Report: Russia Used Cellebrite Tools to Hack Dissident's iPhone
Russian authorities allegedly extracted data from the iPhone of human rights activist Andrey Pivovarov using Cellebrite forensic tools, months after the Israeli company said it had stopped operating in Russia. A new investigation by Citizen Lab at the University of Toronto found “traces of the use of Cellebrite's forensic tools with high confidence” on Pivovarov’s iPhone 12 while it was in state custody.
Researchers said the intrusion occurred on or around June 17, 2021, when the phone was seized and physically held by Russian authorities. Pivovarov, the former head of the nonprofit Open Russia, said the devices were taken without his consent and that he never provided the passwords to his iPhone or MacBook.
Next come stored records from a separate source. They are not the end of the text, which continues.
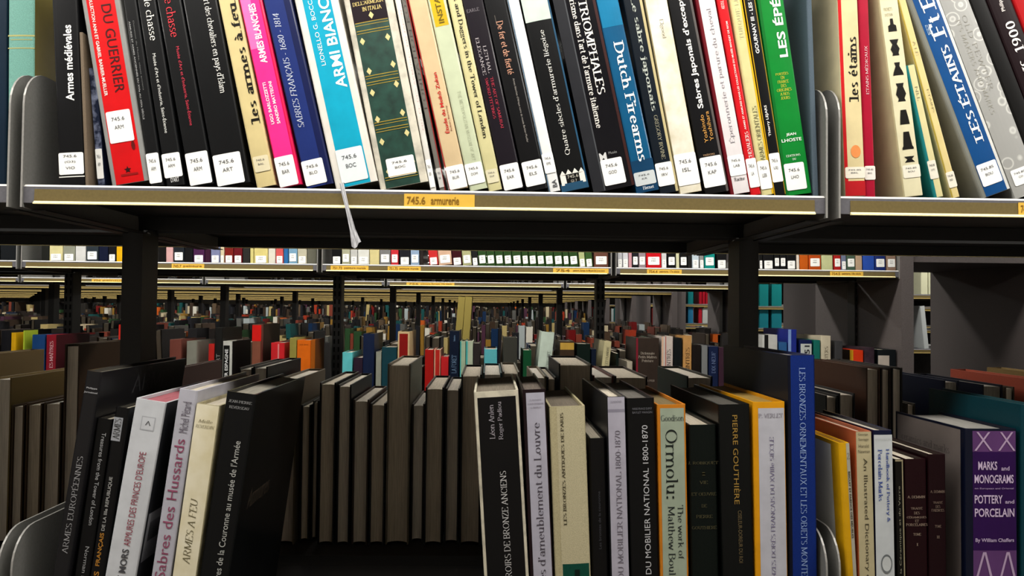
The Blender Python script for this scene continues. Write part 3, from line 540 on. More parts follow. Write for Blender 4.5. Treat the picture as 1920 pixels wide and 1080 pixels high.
U('short cream and teal booklet next to the flagon silhouettes', '2d8f92', 1738, 1768, 1668, 1684, panels=[full(.28, 1, 'dbd3a6')], h=.172, texts=[('r', 'TIN', 163, 190, .5, .8, '8a8468', 'U')], call=(302, 336, .02, .98, ['745.85', '(OT)'], 'e0dccb'))
U('thin pale yellow book titled Etains leaning on the blue volume', 'dfcf9a', 1774, 1806, 1688, 1700, panels=[full(0, .12, 'b3a136')], texts=[('r', 'ETAINS', 212, 168, .5, .72, '8d8668', 'D'), ('r', 'A LE', 78, 105, .4, .66, '9a9374', 'D')], call=(323, 352, .0, .98, ['745.85', 'BID'], 'e4dfce'), h=.262)
U('big blue book titled Les Étains in white, leaning steeply', '8f9089', 1828, 1893, 1695, 1763, panels=[full(.16, .90, '155a92'), full(.90, 1, 'd8d8d4')], texts=[('F', 'LES ÉTAINS', 270, 88, .38, .74, 'f4f4f0', 'U'), ('F', 'Ft E', 76, -8, .34, .82, 'f0f0ec', 'U'), ('r', 'Ed. P', 62, 44, .24, .40, 'c9dce8', 'H')], call=(306, 346, .18, .86, ['745.85', 'BOU']), h=.285, d=.22, rough=.2)
U('silver patterned book titled Old Pewter Its Makers and Marks', 'c2c2be', 1894, 1952, 1764, 1815, panels=[full(0, 1, SILVER)], texts=[('t', 'OLD PEWTER', 32, 172, .52, .70, '8e8c84', 'D'), ('t', 'ITS MAKERS AND MARKS', 36, 212, .26, .42, '9a988e', 'D')], call=(316, 345, .15, .8, ['745.85', 'CO']), h=.285, d=.22)
U('black book leaning behind the silver patterned one, right frame edge', '1b1a1a', 1953, 1985, 1817, 1850, h=.29)
U('dark maroon book with white numerals 1900 reading down', '27131a', 1986, 2034, 1851, 1898, texts=[('R', '1900', 98, 42, .32, .72, 'efe9e4', 'U'), ('R', 'ETAINS', 200, 112, .32, .72, 'efe9e4', 'U'), ('b', 'Philippe', 22, -8, .40, .6, 'd8d0cc', 'U')], h=.29)
U('red book at the right frame edge beyond the maroon one', 'b81c24', 2036, 2080, 1899, 1945, h=.29)
settle([b for b in UP if b['XR'] < -.571], None, -.5835); settle([b for b in UP if -.571 <= b['XR'] and b['XL'] < .429], -.562, .4145); settle([b for b in UP if b['XL'] >= .429], .4395)
# ------------------------------------------------------------------ near bookcase, lower shelf
LO = []
def N(label, col, tl, tr, yt, bl, br, panels=(), texts=(), y=0.0, d=.25, **k):
    LO.append(spec(bl, br, 1080, tl, tr, yt, YS + y, LS, None, d=d, col=col, label=label, panels=panels, texts=texts, group='books on the near lower shelf', **k))
N('tall charcoal book titled Armes Européennes leaning at the left plate', '2b2a2c', 161, 196, 699, 98, 132, texts=[('r', 'ARMES EUROPÉENNES', 1038, 856, .28, .74, '9b9a9c', 'U'), ('b', 'Philippe', 727, 731, .2, .9, 'a8a8aa', 'H'), ('b', 'Jorguéguel', 735, 739, .08, .95, 'a8a8aa', 'H')], d=.27, face=[('R', .34, .86, .895, .965, '3a393b', ('r', 'ARMES'))], rough=.35)
N('slim black book on treasures from the Tower of London', '141416', 175, 212, 788, 133, 168, texts=[('s', 'Treasures from the Tower of London', 812, 985, .48, .74, 'a9a9ab', 'D'), ('s', 'Norman and', 1025, 1100, .5, .74, 'a0a0a2', 'D')], y=.006)
N('black book with silver Armes tag and orange word Français', '161618', 214, 246, 767, 168, 196, texts=[('b', 'FRANÇAIS', 1062, 1000, .3, .66, 'b07a30', 'U'), ('b', 'ARMES', 1130, 1072, .3, .66, 'b07a30', 'U'), ('b', 'DE LA IIIe REPUBLIQUE', 996, 895, .34, .62, '9d9c9a', 'U'), ('r', 'ARMES', 824, 786, .12, .60, '2a2a2a', 'U')], panels=[(784, 828, .02, .68, 'a9abb0')], y=.004)
N('white book on mors and armures of European princes', 'd2d4d8', 251, 312, 756, 192, 257, texts=[('B', 'DE MORS', 1100, 1030, .42, .64, '4a4a4e', 'U'), ('s', "ARMURES DES PRINCES D'EUROPE", 1024, 848, .42, .64, '8d3848', 'U'), ('r', 'A', 790, 798, .44, .62, '3a3a3e', 'H')],
  panels=[(782, 808, .30, .74, 'b9bbc0'), (784, 806, .33, .71, 'd2d4d8')], pages='a8626a', face=[('R', .0, 1, .0, 1, '1a1b1e', None), ('R', .02, .2, .34, .54, 'b9bac0', None), ('R', .05, .2, .42, .50, '2a2a30', None), ('R', .02, .12, .10, .2, '8a8076', None)])
N('silver lilac book titled Sabres des Hussards in dark pink', 'c0bfc8', 336, 370, 734, 282, 320, texts=[('s', 'Sabres des Hussards', 1085, 824, .20, .74, '8d4a64', 'U'), ('s', 'Michel Pétard', 812, 754, .32, .78, '6c6672', 'U')], d=.26)
N('worn cream book titled Armes à Feu with faded italic letters', 'b9b091', 368, 411, 762, 322, 368, panels=[full(.02, .98, WORN_CREAM)], texts=[('i', 'ARMES A FEU', 1058, 935, .34, .66, '6b6448', 'U'), ('i', 'Melle', 788, 794, .2, .8, '7a7256', 'H'), ('i', 'REVERDIN', 798, 804, .1, .9, '7a7256', 'H')], kind='worn')
N("big black book on armour of la Couronne au musée de l'Armée", '121416', 424, 480, 741, 373, 430, texts=[('s', "Armures de la Couronne au musée de l'Armée", 1120, 827, .50, .72, 'b4b4b0', 'U'), ('R', 'JEAN-PIERRE', 752, 757, .12, .9, '8e8e8e', 'H'), ('R', 'REVERSEAU', 763, 768, .16, .84, '8e8e8e', 'H')],
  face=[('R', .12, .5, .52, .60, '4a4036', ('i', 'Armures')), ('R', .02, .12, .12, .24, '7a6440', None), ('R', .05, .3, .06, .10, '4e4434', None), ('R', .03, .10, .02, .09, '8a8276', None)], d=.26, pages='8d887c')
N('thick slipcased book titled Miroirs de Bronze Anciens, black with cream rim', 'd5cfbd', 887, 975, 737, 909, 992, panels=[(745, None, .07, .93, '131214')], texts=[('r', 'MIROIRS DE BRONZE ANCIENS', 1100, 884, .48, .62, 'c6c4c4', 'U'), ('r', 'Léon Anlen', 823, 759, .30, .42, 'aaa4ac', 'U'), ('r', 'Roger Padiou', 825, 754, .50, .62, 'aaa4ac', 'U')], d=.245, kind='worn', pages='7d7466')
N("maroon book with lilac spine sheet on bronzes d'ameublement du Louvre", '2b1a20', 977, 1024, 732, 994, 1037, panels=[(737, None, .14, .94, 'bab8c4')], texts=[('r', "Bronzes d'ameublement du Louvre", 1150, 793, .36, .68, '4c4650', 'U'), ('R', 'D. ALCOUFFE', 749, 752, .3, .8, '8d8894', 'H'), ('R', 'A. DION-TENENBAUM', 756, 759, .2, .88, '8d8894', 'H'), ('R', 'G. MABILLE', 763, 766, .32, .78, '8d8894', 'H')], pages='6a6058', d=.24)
N('cream cloth book on the antique bronzes of Paris, green block at foot', 'c0b797', 1028, 1099, 764, 1043, 1106, panels=[full(.2, .97, 'c9c1a4', 'cloth'), (1058, None, .22, .96, '1b5a4c', 'cloth')], texts=[('F', 'LES BRONZES ANTIQUES DE PARIS', 986, 774, .29, .39, '4a4434', 'U')], shapes=[([(.62 + .10 * math.cos(i * .7854) * (1 if i % 2 else .7), 1076 - 10 * math.sin(i * .7854) * (1 if i % 2 else .7)) for i in range(8)], '0c1c18')], kind='cloth', pages='6f665a', d=.24)
N('short black book between the cream cloth book and the lilac 1800-1870 one', '131214', 1104, 1135, 823, 1110, 1142, texts=[('s', 'Les bronzes de la couronne', 1030, 922, .45, .6, '44444a', 'U')], y=.006, d=.2)
N('dark boarded book with lilac spine lettered Mobilier National 1800-1870', '2e2f33', 1139, 1171, 745, 1145, 1182, panels=[full(.04, .96, 'b9b6c2'), (768, 774, .04, .96, '9a97a4')], texts=[('r', 'LES BRONZES DU MOBILIER NATIONAL 1800-1870', 1205, 808, .38, .68, '6a6470', 'U'), ('s', 'DUMONTHIER', 752, 756, .2, .8, '8a8692', 'H')], d=.26)
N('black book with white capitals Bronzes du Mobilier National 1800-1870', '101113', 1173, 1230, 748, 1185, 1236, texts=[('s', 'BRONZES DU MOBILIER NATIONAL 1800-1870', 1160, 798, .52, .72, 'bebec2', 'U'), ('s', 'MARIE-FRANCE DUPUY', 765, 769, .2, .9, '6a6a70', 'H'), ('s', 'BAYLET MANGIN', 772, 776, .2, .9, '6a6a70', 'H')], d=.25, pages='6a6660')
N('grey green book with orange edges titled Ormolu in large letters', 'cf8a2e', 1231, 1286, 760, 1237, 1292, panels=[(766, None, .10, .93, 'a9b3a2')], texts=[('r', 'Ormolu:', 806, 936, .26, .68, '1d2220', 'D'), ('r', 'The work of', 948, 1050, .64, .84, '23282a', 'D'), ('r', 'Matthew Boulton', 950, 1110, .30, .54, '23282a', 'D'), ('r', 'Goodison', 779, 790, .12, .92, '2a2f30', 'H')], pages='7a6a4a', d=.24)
N('short dark green black book with faint gold lines right of Ormolu', '17201c', 1292, 1343, 798, 1296, 1349, texts=[('R', t, y_, y_ + 6, .5 - .05 * len(t), .5 + .05 * len(t), '4a4630', 'H') for t, y_ in (('J. ROBIQUET', 866), ('-', 886), ('VIE', 902), ('ET OEUVRE', 924), ('DE', 946), ('PIERRE', 966), ('GOUTHIERE', 987))], kind='cloth', y=.004, d=.2)
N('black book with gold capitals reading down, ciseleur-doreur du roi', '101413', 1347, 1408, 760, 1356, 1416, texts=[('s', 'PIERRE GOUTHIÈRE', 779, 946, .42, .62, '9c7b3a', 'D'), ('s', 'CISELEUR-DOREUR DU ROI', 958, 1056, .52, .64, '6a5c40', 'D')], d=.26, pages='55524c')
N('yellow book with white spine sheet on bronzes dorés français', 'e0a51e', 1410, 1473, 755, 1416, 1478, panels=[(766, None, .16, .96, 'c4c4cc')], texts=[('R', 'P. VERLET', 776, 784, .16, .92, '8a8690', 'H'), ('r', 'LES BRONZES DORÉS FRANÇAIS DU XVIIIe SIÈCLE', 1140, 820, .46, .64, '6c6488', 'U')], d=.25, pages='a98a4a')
N('tall blue book on bronzes ornementaux et objets montés', '152a5e', 1476, 1533, 667, 1483, 1536, panels=[full(.0, .10, '0e1730'), full(.1, .94, '1d3c86', 'cloth')], texts=[('r', 'LES BRONZES ORNEMENTAUX ET LES OBJETS MONTES', 690, 1090, .40, .62, '8ea6d6', 'D')], d=.27, face=[('L', .0, 1, .0, 1, '14171f', None)], kind='cloth')
N('white boarded book with yellow edges right of the tall blue one', 'd9ac1c', 1572, 1598, 832, 1588, 1610, panels=[full(.66, 1, 'b8b4a6')], face=[('L', .12, .99, .0, .98, 'd8d6cc', None)], texts=[('B', 'BISCUIT ET FAIENCE DES MEUBLES', 1010, 885, .72, .92, '4a4636', 'D'), ('r', '2', 850, 862, .7, .95, '6a6654', 'H')], d=.2)
N('cream book titled An Illustrated Dictionary with orange boards', 'b96a48', 1599, 1635, 810, 1607, 1641, panels=[full(.03, .98, 'c3b999')], texts=[('s', 'An Illustrated Dictionary of Ceramics', 860, 1180, .36, .68, '4c4636', 'D'), ('s', 'George', 813, 818, .14, .76, '6a634e', 'H'), ('s', 'Savage', 822, 828, .16, .8, '6a634e', 'H'), ('s', 'Harold', 834, 840, .16, .8, '6a634e', 'H'), ('s', 'Newman', 844, 850, .12, .86, '6a634e', 'H')], d=.21)
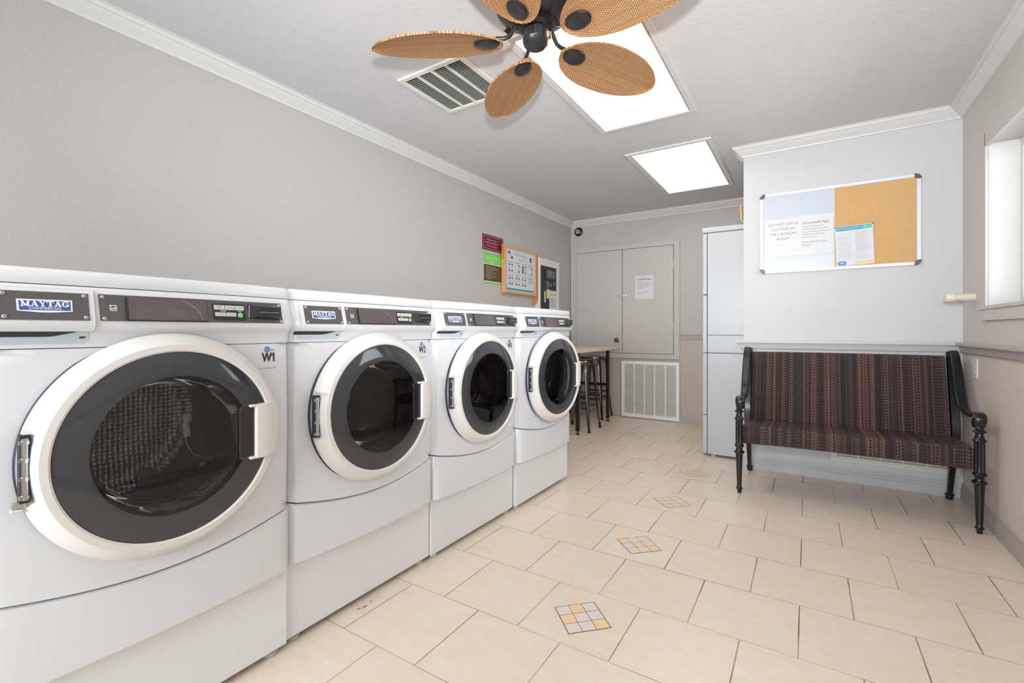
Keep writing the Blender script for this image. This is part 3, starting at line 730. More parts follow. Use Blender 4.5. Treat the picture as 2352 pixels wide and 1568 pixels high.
wl = ['white front loading washing machine marked W1, nearest in the row, display reading 2.00',
      'white front loading washing machine marked W2, standing between W1 and W3',
      'white front loading washing machine marked W3, third along the left wall',
      'white front loading washing machine at far end of the row beside the high table']
for i, (xf, yc) in enumerate(((-1.400, .530), (-1.414, 1.2152), (-1.405, 1.9005), (-1.393, 2.597))):
    make_washer(i + 1, i == 0, (xf, yc, 0), radians(5.5) if i == 3 else 0.0, wl[i])

t = tag(empty('sensor_cord', (-1.53, .60, .70)), 'thin cord with clear plastic connector and red tag inside the drum of machine W1', 'cord')
def cbx(y, z, a, b_, c_, m, nm, rot=0.0, bev=.003):
    q = MB(); q.obox(Matrix.Translation((0, y - .60, z - .70)) @ Matrix.Rotation(rot, 4, 'X'), a, b_, c_); return q.build(nm, m, t, smooth=0, bevel=bev, seg=3)
M['clear_plastic'] = mat('milky_clear_plastic', sr(222, 226, 230), 0.15, coat=.5)
cbx(.622, .785, .010, .011, .012, M['clear_plastic'], 'connector_cap', .15, .005)
cbx(.620, .752, .009, .009, .022, M['clear_plastic'], 'connector_body', .1, .004)
cbx(.653, .668, .003, .012, .010, M['red_label'], 'red_tag', .5, .001)
cbx(.665, .640, .003, .009, .006, M['paper'], 'white_tag', .2, .001)
q = MB(); q.tube([(0, .620 - .60, .732 - .70), (0, .624 - .60, .705 - .70), (.004, .640 - .60, .675 - .70), (.006, .675 - .60, .655 - .70), (.004, .72 - .60, .658 - .70)], .0016, 8); q.build('cord_line', M['clear_plastic'], t)
# ------------------------------------------------------------ stacked dryer
dx0, dx1, dy0, dy1 = -.738, -.02, 4.10, 4.78
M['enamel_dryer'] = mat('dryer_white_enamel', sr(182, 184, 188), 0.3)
t = tag(empty('stacked_dryer', (-.36, 4.44, 0)), 'tall white stacked laundry dryer seen side-on beyond the partition corner', 'dryer')
def lb(mb, x0, x1, y0, y1, z0, z1, mi=None): return mb.box(x0 + .36, x1 + .36, y0 - 4.44, y1 - 4.44, z0, z1, mi)
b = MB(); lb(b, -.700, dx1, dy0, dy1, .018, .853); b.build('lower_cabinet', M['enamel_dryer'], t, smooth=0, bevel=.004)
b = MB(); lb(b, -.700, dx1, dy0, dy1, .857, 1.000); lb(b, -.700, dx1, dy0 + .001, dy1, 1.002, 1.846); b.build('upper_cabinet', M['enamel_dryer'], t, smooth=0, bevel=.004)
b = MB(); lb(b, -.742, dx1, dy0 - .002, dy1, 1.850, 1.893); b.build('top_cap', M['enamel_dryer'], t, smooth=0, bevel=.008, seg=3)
for z0, z1, nm in ((.022, .340, 'lower_access_panel'), (.344, .853, 'lower_door_panel'), (.857, 1.334, 'control_front'), (1.340, 1.846, 'upper_door_panel')):
    b = MB(); lb(b, -.738, -.704, dy0, dy1, z0, z1); p = b.build(nm, M['enamel_dryer'], t, smooth=0, bevel=.006, seg=3)
b = MB(); lb(b, -.71, dx1 - .01, dy0 + .006, dy1 - .01, .03, 1.85); b.build('inner_chassis', M['dark_gap'], t, smooth=0)
for xx in (-.66, -.08):
    for yy in (4.14, 4.72):
        b = MB(); b.lathe([(.020, 0), (.020, .010), (.009, .012), (.009, .02)], Matrix.Translation((xx + .36, yy - 4.44, 0)), 14); b.build('levelling_foot', M['foot'], t)
# small orange handled brush leaning up on the dryer, half hidden by the partition
h = tag(empty('hand_duster', (-.44, 4.20, 1.8935)), 'orange and yellow handled hand duster propped on the stacked dryer top', 'duster')
b = MB(); b.tube([(-.018, 0, .105), (-.019, 0, .135), (-.020, 0, .165)], [.0065, .0095, .0085], 12); b.lathe([(.0085, .165), (.006, .171), (.001, .173)], Matrix.Translation((-.02, 0, 0)), 12); b.build('grip', M['orange'], h)
b = MB(); b.tube([(-.018, 0, .060), (-.018, 0, .107)], [.0048, .0065], 12); b.build('grip_collar', M['yellow_plastic'], h)
b = MB(); b.tube([(-.018, 0, .062), (-.012, 0, .046), (.03, 0, .012), (.07, 0, .010)], .0035, 10); b.build('rod', M['white_plastic'], h)
b = MB(); b.tube([(.06, 0, .022), (.09, 0, .026), (.16, 0, .022)], [.012, .022, .014], 12); b.build('duster_head', M['white_plastic'], h)

# ------------------------------------------------------------ wall cupboard on the far wall
t = tag(empty('wall_cupboard', (-1.89, YB, 1.39)), 'grey painted two door wall cupboard with a paper notice on its right door', 'cupboard')
def cb(mb, x0, x1, z0, z1, d0, d1, mi=None): return mb.box(x0 + 1.89, x1 + 1.89, -d1, -d0, z0 - 1.39, z1 - 1.39, mi)
b = MB(); cb(b, -2.568, -2.497, .711, 2.078, 0, .018); cb(b, -1.282, -1.218, .711, 2.078, 0, .018); cb(b, -2.497, -1.282, 2.020, 2.078, 0, .018); cb(b, -2.497, -1.282, .711, .768, 0, .018)
b.build('frame', M['cupboard'], t, smooth=0, bevel=.002)
b = MB(); cb(b, -2.497, -1.282, .768, 2.02, 0, .004); b.build('back_panel', M['dark_gap'], t, smooth=0)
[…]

His devices were returned to his lawyers only in 2023, while he was serving a prison sentence, two years after the original seizure.
Citizen Lab said the findings are fully backed by official Russian law enforcement documents. A forensic expert report, No. 1269-17, explicitly confirms use of Cellebrite’s UFED Physical Analyzer and UFED 4PC tools, which are designed to extract and analyze data from mobile devices. Russian investigators used them to access WhatsApp, Telegram and Viber, and to collect information later used as evidence in Pivovarov’s prosecution.
The Russian file also shows targeted searches for political terms such as “Open Russia Civic Movement” and names of prominent opposition figures, including Mikhail Khodorkovsky. The report says authorities had far less success with Pivovarov’s encrypted MacBook, logging a series of failed login attempts on the same day the iPhone was breached. Cellebrite, based in Petah Tikva with major offices in the United States, said in March 2021 it ended its contract with Russia’s Investigative Committee, and its marketing chief David Gee said any use after that date was “completely unauthorized” and without company support. Citizen Lab accused the company of failing in its corporate responsibility to protect human rights.